Could Ye Not Watch With Me One Hour?: The Altar of Repose

The Maundy Thursday service is over.  The altar has been stripped.  The crosses are now draped in black cloth.  The church is dark.

Things aren't looking good for our Lord.

After celebrating the Passover with his disciples and instituting the Eucharist, he went to the Garden of Gethsemane to pray.  He took Peter, James, and John with him and asked them to keep watch with him and pray.

Gethsemane old tree in garden 1898
Gethsemane, Old Tree in the Garden 1898-PD
They didn't do well.  Three times, he found them sleeping.

If you haven't figured it out yet, liturgical Christians, (Catholics, Eastern Orthodox, Anglicans, Lutherans, and others), don't just read and study about the life of Christ, we immerse ourselves, with all our senses in the sequence of the occurrences and teachings of his life.  The night of Maundy Thursday is no different.

During the Maundy Thursday mass, the consecrated host (bread and wine) which has not been consumed is reserved for Holy Communion on Good Friday, when mass is not celebrated.  Rather than being kept in the tabernacle, which stands empty at this time, it is carried in procession and placed upon the altar in a separate, specially adorned chapel.
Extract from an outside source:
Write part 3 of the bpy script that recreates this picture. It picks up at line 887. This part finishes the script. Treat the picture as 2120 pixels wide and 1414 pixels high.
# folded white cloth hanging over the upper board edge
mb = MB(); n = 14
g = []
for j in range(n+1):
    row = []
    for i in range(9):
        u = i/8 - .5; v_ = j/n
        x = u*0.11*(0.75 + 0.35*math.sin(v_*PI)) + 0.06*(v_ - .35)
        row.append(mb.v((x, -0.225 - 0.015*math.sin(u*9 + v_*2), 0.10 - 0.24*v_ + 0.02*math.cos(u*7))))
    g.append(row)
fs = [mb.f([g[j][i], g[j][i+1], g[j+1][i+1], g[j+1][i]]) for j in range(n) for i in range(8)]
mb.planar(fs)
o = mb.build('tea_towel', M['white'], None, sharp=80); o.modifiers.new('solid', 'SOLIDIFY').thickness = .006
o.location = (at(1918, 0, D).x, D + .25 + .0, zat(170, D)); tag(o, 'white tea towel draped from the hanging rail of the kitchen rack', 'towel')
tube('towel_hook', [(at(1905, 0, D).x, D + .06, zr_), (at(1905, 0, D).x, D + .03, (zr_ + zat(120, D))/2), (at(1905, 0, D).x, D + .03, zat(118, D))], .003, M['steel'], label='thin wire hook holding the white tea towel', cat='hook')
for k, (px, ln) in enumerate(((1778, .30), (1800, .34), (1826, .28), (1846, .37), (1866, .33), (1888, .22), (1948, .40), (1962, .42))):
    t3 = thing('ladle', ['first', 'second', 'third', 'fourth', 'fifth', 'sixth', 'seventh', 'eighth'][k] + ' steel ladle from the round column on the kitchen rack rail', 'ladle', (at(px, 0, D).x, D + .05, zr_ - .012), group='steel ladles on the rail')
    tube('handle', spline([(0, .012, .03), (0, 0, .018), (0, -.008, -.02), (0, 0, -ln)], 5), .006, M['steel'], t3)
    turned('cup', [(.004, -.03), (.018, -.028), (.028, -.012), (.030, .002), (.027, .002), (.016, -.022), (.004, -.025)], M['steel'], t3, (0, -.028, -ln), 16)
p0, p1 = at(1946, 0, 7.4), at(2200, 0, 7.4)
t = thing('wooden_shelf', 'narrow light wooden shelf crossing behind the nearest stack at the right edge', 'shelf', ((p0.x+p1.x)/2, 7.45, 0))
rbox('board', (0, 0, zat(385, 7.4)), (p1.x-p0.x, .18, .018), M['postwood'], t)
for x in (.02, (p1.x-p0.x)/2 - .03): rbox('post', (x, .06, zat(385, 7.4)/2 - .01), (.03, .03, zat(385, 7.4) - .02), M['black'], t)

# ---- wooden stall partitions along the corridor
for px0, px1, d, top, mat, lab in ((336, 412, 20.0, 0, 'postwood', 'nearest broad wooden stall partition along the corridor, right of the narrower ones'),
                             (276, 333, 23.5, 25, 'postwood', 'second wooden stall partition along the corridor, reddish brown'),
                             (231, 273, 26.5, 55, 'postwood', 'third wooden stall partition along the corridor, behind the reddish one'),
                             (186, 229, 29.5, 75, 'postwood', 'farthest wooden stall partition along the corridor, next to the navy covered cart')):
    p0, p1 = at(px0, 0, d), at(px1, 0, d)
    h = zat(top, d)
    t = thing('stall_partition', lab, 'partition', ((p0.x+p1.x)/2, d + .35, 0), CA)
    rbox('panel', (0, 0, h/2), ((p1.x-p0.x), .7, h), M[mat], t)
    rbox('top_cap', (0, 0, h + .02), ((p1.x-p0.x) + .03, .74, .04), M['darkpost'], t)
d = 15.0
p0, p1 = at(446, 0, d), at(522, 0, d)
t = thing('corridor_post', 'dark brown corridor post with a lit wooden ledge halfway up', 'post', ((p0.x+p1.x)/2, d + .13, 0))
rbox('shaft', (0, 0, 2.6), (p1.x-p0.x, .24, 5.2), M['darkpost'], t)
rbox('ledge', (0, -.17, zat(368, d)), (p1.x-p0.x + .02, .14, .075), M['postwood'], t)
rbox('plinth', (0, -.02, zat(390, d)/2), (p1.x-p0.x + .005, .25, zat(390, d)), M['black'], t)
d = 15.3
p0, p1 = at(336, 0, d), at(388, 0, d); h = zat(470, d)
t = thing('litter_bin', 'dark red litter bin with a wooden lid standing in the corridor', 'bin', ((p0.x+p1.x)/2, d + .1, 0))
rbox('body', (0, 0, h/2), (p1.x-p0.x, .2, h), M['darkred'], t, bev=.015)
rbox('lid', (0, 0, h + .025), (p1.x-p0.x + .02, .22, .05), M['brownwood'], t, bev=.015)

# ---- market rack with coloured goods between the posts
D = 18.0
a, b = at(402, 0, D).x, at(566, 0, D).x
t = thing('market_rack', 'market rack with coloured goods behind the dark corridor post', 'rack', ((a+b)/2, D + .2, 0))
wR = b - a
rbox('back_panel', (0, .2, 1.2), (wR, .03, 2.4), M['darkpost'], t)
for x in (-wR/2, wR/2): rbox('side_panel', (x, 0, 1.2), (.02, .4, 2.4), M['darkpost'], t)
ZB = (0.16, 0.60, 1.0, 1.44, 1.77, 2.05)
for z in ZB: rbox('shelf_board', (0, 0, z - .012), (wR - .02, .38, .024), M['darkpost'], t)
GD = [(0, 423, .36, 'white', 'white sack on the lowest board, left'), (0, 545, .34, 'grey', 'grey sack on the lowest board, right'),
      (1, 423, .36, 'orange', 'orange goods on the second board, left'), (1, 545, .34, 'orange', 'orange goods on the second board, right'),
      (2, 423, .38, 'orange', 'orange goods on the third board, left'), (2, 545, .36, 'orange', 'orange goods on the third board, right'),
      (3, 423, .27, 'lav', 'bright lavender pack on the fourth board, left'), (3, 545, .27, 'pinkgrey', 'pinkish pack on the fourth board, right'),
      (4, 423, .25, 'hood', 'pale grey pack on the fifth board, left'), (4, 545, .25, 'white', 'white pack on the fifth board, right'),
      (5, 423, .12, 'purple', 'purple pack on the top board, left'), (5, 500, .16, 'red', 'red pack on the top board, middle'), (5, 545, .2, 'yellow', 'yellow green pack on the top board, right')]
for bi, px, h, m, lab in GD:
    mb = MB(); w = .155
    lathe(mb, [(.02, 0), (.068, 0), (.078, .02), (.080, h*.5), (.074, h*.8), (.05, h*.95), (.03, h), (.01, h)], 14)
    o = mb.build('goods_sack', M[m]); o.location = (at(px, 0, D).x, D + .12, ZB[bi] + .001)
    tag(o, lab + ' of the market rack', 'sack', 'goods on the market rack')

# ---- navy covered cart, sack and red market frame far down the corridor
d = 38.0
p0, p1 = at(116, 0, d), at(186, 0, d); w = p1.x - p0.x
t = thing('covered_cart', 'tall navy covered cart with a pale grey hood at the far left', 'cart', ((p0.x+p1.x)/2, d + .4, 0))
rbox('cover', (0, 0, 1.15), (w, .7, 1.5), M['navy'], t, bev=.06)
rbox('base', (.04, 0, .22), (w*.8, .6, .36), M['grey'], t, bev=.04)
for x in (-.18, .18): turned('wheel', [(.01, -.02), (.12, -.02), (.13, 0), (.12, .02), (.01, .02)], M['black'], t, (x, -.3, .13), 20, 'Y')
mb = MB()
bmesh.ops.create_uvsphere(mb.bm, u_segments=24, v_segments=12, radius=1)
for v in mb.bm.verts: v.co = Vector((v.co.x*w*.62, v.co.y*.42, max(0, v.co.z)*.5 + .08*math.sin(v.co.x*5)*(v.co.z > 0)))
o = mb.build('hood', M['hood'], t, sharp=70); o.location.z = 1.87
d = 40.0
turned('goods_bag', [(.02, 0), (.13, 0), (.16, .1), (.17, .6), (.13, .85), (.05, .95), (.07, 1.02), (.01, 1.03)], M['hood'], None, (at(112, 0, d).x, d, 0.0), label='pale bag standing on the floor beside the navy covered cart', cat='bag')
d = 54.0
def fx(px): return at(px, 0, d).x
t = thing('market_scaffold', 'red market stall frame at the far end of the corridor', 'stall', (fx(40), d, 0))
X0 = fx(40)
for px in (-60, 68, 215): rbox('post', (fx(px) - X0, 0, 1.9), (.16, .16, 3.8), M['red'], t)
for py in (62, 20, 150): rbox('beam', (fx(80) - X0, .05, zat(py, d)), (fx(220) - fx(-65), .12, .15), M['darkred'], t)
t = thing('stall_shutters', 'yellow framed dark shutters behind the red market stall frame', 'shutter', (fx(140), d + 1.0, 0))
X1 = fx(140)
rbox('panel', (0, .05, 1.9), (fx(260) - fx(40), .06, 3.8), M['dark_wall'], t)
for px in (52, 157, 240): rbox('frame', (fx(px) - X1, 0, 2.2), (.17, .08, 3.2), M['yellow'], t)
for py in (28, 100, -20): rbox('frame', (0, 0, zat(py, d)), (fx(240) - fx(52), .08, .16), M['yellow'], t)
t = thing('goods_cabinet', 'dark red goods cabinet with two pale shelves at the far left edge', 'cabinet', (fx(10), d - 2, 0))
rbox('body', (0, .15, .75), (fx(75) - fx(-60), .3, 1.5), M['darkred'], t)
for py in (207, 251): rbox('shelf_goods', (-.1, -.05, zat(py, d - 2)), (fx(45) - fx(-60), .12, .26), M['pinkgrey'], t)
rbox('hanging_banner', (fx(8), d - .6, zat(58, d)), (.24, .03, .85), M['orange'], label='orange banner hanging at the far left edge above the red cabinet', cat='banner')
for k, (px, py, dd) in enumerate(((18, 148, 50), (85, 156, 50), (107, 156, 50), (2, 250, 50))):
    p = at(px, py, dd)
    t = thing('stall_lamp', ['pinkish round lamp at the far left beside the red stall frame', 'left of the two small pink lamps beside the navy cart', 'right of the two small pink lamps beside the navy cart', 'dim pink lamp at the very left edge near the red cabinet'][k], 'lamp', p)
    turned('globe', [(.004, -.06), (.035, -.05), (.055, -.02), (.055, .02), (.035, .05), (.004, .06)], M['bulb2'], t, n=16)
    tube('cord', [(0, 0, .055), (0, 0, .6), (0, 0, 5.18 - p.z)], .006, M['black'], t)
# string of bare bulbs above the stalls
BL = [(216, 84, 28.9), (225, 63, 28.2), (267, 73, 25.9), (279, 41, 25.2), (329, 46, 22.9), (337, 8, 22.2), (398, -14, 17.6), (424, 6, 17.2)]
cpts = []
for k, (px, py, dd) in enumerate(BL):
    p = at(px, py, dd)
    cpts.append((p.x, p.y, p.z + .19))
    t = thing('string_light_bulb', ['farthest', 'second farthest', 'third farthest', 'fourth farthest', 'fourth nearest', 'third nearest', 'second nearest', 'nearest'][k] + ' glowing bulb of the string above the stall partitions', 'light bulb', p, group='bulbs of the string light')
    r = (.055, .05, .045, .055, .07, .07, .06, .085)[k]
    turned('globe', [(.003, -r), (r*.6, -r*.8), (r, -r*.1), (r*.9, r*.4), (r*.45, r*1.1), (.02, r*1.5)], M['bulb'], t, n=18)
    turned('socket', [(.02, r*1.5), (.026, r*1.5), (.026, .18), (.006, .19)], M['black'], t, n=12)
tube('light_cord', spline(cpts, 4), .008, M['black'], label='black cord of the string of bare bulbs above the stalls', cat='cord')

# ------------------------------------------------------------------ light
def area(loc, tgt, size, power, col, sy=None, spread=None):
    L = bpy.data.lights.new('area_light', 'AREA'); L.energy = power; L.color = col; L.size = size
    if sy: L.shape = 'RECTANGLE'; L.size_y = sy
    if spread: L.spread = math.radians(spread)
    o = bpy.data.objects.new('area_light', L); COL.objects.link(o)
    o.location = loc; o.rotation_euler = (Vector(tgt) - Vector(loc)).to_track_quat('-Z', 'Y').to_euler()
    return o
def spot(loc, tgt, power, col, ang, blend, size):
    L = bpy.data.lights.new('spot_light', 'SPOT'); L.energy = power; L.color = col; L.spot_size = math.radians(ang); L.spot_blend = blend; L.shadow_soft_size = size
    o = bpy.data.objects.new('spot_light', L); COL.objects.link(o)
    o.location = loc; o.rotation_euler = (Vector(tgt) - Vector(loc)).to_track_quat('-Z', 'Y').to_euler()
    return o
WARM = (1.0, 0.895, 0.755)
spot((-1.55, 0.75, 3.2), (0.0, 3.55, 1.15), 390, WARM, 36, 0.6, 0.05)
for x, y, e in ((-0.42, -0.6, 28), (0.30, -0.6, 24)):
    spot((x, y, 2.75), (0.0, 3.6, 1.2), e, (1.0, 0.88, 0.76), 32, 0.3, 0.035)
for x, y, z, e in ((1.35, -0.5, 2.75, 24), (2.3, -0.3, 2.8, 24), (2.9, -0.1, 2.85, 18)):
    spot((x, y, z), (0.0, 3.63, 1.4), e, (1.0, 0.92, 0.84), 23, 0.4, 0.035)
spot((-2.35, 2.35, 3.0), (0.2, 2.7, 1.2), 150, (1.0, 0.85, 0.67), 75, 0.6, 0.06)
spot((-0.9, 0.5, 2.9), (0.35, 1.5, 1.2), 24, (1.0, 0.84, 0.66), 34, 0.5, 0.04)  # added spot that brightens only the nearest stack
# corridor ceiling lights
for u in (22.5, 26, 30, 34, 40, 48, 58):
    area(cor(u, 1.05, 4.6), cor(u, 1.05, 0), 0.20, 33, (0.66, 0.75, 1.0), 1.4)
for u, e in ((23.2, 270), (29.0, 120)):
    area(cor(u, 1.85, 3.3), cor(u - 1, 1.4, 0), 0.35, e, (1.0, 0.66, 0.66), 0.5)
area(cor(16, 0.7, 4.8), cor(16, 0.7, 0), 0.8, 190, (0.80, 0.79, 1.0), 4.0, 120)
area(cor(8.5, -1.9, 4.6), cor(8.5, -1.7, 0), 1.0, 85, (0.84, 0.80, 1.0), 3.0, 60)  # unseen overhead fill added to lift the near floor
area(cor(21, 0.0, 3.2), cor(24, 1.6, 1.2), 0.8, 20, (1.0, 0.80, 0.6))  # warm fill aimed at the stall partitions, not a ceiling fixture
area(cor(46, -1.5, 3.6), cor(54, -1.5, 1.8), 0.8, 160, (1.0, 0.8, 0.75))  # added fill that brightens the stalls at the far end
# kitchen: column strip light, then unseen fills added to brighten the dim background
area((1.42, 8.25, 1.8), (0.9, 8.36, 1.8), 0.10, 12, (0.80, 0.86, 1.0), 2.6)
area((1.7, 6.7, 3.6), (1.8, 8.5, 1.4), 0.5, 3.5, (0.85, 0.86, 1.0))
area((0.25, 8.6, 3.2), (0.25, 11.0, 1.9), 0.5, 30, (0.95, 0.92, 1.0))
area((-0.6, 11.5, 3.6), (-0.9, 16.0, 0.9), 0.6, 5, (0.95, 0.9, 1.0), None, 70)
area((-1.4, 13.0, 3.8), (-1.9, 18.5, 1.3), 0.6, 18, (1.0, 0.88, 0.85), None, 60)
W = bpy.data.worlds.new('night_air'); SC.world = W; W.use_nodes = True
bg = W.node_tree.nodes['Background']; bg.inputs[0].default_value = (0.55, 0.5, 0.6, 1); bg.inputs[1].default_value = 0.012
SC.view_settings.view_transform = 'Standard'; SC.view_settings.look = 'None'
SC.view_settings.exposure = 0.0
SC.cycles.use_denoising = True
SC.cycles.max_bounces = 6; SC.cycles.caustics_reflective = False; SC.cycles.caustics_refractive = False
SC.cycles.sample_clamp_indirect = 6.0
At the end of this service, all of the altars, except the one which holds the reserved Sacrament, are stripped of their adornments, and left bare.

You may have heard of the tradition of parishes inviting parishioners to sign up to keep watch, in one hour increments, at the altar of repose through the night on Holy Thursday.  Why do they do that?

Mantegna Andrea, PD-OLD
Jesus, at the Lord's Supper told the disciples...told us..."take eat, this is my body......take, drink, this is my blood".  We take the consecrated host seriously.

He also told his disciples in the garden to keep watch with him, and pray.  So...we do.

As soon as the altar of repose is established, someone (sometimes several people) will take the post of watchman.  Someone will be in that chapel every minute of every hour until the service begins at noon the next day, Good is time for him to die.  Someone will be there keeping watch and praying, ...because he asked us to.

What would I have done?  What would you have done, there in the garden that night?  Would we have stayed awake?  Would we have watched and prayed?  Greater followers of Christ did not.
What would I do now?  In hindsight, knowing what I know now, knowing all that he has asked of me?  What will I do when he dies before my eyes, when the Paschal candle is lit late Saturday night and we sing the first triumphant ode to the Resurrection?  When he lives?  Because he lives?

Will I obey?  Will I do as he has asked of me?  Will I take him into my very self and be Christ to the world, with his help?  Will I?

That is why we keep watch and pray.  Because there are questions.